• _Scene script records_
start
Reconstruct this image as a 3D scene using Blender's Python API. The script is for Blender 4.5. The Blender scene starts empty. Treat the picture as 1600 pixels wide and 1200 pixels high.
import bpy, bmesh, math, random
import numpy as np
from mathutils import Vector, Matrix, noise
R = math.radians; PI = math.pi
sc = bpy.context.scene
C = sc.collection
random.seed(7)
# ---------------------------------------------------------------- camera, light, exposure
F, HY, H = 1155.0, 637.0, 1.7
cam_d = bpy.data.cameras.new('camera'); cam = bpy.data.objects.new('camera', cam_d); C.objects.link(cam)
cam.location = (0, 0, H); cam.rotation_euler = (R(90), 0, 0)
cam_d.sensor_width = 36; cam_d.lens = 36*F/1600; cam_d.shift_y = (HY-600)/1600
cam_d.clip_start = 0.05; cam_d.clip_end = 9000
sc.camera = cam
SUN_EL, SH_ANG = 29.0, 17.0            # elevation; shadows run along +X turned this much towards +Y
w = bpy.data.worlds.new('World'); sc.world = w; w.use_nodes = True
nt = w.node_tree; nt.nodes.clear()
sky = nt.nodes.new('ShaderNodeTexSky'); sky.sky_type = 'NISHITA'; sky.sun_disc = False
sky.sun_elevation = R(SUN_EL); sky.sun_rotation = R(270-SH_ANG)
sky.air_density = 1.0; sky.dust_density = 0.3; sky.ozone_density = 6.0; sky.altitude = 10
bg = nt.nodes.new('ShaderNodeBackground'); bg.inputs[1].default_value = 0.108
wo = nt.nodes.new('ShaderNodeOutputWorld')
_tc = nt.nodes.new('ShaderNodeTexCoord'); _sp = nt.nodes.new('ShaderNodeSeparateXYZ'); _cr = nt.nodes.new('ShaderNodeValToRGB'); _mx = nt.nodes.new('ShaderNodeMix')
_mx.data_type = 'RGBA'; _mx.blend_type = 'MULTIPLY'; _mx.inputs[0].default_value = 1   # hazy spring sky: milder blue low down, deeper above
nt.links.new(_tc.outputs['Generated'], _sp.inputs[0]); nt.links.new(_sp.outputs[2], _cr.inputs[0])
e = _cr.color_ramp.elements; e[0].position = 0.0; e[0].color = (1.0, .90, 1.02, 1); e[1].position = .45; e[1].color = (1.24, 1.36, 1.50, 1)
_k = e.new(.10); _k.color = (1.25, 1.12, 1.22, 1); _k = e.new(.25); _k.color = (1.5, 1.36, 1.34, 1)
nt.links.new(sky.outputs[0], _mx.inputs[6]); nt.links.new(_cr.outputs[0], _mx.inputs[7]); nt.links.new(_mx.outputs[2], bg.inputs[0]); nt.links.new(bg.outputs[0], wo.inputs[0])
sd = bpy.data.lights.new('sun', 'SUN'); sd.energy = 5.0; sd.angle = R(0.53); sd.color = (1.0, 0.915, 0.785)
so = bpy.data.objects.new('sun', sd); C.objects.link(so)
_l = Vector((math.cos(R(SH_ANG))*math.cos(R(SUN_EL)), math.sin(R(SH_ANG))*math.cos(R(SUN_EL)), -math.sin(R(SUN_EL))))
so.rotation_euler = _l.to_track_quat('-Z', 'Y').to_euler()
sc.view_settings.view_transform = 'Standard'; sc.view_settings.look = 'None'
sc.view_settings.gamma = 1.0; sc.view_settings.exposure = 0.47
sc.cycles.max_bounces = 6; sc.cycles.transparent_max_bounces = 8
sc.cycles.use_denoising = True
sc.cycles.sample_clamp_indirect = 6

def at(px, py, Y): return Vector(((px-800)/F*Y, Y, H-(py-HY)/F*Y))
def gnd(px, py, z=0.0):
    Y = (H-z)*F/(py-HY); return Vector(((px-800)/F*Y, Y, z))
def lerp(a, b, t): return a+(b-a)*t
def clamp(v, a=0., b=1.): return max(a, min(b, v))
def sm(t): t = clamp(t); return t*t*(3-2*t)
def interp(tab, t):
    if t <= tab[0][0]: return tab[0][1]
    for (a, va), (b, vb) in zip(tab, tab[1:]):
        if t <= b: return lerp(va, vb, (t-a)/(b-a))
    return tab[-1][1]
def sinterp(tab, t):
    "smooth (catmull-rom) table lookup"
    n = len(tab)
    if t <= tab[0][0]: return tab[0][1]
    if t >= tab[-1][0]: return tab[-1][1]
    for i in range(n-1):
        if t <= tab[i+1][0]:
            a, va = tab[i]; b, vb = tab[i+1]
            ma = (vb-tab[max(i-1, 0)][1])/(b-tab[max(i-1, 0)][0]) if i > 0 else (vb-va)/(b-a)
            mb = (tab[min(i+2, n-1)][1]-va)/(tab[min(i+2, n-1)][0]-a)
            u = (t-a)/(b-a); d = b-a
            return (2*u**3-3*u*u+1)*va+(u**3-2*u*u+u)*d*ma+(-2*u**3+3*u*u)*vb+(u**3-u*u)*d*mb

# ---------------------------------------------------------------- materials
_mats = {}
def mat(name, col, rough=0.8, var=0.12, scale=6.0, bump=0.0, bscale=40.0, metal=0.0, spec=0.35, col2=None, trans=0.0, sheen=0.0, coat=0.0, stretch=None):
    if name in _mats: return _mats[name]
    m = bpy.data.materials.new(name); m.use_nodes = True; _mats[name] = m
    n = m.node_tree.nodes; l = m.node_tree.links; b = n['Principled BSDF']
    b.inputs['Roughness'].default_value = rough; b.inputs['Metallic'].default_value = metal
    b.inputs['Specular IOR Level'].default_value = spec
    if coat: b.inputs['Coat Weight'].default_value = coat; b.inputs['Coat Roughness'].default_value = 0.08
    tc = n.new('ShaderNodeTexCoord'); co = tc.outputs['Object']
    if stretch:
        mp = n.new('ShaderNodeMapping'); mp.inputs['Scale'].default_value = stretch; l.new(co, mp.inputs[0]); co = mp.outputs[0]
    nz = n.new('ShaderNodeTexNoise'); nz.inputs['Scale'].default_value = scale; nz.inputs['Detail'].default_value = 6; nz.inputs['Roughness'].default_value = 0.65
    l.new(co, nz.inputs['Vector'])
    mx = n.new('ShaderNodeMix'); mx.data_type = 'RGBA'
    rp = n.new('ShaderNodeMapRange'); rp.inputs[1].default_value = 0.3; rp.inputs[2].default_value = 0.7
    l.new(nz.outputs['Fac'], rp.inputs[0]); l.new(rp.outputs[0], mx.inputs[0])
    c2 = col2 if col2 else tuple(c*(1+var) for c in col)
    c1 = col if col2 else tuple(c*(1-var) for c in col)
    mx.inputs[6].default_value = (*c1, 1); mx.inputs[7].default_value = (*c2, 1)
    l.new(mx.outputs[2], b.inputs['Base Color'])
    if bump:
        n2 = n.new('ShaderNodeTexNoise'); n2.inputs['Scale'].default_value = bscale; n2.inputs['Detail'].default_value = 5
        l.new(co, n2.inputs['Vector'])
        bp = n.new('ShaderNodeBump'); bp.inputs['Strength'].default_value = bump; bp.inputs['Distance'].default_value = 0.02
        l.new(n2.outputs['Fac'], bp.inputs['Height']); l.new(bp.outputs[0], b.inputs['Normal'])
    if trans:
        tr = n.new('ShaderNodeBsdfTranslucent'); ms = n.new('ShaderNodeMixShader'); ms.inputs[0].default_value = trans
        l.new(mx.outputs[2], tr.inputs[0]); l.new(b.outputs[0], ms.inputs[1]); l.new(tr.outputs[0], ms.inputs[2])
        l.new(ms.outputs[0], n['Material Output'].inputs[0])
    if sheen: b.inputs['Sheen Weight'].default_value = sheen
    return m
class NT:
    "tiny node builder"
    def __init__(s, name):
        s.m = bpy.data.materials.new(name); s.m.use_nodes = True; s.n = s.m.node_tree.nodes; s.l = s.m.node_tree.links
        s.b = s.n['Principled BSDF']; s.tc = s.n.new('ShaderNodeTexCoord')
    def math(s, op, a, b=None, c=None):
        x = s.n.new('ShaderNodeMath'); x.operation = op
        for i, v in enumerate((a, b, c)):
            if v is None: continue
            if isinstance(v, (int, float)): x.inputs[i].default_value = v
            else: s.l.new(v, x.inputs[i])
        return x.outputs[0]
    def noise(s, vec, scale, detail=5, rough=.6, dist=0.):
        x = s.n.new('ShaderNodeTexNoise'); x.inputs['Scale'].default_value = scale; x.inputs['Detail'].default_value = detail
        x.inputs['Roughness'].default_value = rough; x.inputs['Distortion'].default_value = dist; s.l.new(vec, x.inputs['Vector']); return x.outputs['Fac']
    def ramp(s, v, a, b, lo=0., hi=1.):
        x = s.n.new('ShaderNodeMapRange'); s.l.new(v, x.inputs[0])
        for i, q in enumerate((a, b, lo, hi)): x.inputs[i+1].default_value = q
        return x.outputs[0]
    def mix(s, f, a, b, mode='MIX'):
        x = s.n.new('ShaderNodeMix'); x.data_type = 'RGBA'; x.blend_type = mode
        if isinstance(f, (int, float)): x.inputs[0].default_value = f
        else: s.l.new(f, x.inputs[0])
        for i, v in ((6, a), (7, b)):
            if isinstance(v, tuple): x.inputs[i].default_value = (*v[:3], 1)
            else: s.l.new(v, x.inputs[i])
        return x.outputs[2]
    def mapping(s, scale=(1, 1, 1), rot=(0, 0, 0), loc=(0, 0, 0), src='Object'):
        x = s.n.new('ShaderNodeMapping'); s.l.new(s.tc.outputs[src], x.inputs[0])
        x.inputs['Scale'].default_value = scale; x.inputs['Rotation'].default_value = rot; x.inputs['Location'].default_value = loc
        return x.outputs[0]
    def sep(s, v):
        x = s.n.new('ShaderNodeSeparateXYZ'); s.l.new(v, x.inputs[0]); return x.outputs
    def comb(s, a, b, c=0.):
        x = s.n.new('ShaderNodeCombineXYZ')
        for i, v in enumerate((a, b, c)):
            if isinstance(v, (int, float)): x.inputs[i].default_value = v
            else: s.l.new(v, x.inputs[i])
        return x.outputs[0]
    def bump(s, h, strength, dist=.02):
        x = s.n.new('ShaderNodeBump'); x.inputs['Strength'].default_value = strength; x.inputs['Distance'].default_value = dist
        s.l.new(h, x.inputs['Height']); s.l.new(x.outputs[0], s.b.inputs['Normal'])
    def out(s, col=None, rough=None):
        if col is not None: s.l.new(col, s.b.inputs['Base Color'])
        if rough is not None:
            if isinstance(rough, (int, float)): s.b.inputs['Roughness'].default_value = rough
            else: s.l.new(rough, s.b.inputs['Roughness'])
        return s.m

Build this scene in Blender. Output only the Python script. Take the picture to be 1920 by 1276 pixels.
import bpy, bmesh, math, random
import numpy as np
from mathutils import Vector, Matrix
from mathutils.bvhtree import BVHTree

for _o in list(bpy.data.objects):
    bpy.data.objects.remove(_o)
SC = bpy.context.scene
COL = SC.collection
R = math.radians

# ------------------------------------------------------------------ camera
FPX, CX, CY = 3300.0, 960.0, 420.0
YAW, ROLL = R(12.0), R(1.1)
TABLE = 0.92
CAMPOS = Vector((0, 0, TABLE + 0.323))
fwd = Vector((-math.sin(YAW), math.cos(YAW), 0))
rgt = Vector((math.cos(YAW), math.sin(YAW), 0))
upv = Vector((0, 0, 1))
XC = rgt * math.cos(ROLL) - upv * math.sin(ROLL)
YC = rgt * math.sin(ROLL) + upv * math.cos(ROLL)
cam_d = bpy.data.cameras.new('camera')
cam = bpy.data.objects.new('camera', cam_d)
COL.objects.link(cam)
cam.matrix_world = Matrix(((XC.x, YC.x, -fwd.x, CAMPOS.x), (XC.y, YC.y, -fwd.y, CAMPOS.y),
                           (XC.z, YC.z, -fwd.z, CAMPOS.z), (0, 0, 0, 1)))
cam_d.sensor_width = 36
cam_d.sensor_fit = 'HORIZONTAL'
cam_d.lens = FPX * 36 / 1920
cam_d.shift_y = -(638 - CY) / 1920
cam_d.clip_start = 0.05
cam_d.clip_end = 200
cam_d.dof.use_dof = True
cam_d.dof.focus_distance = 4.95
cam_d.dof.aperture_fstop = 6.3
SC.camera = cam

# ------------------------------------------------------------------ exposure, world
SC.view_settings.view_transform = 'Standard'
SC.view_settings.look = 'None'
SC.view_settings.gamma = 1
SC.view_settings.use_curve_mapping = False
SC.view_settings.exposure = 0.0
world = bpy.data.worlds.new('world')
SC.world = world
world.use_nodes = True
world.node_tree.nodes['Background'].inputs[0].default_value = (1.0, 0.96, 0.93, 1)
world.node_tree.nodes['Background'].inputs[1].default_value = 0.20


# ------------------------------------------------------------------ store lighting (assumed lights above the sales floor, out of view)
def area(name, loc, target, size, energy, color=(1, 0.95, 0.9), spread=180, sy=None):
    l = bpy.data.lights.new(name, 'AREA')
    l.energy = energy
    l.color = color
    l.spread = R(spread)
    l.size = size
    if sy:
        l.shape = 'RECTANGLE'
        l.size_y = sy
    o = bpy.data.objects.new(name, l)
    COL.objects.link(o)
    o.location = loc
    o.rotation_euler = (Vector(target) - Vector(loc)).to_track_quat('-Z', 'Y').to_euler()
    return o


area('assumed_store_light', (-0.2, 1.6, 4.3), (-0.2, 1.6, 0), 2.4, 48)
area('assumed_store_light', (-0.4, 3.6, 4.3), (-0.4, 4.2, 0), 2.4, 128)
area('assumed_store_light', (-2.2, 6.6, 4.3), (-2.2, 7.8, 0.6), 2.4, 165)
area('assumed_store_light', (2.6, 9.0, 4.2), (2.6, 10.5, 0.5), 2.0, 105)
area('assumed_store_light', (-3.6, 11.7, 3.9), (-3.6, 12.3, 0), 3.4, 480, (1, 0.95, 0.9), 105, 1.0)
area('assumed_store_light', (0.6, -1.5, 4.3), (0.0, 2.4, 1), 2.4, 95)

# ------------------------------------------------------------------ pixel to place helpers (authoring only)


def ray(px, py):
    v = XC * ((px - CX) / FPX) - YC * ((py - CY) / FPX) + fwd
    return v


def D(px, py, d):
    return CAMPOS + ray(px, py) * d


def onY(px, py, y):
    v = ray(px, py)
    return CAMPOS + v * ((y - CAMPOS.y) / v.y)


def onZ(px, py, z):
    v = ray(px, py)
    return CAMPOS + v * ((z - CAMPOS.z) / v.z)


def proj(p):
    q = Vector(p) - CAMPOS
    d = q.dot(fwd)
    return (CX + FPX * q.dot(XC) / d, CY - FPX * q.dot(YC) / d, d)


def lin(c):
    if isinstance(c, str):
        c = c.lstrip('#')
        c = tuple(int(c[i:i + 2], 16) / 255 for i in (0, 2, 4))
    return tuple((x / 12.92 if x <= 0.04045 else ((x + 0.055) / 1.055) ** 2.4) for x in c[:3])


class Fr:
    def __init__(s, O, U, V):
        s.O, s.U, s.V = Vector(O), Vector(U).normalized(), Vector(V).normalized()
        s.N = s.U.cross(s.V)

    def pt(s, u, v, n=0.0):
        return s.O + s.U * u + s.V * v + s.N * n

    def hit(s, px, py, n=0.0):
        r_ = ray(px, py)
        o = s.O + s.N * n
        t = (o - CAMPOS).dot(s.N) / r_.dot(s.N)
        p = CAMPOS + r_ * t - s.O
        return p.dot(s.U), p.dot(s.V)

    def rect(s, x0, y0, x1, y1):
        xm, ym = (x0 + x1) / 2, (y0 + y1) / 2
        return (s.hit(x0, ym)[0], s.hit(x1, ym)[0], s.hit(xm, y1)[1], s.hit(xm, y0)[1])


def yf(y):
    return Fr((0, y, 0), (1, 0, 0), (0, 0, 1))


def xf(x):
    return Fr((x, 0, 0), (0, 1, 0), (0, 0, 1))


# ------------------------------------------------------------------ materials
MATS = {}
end
Transcribe exactly, and only, the lines beginning at the line containing "Build this scene" and ending at the line containing "from mathutils.bvhtree import BVHTree", both inclusive.

• _Output below_
Build this scene in Blender. Output only the Python script. Take the picture to be 1920 by 1276 pixels.
import bpy, bmesh, math, random
import numpy as np
from mathutils import Vector, Matrix
from mathutils.bvhtree import BVHTree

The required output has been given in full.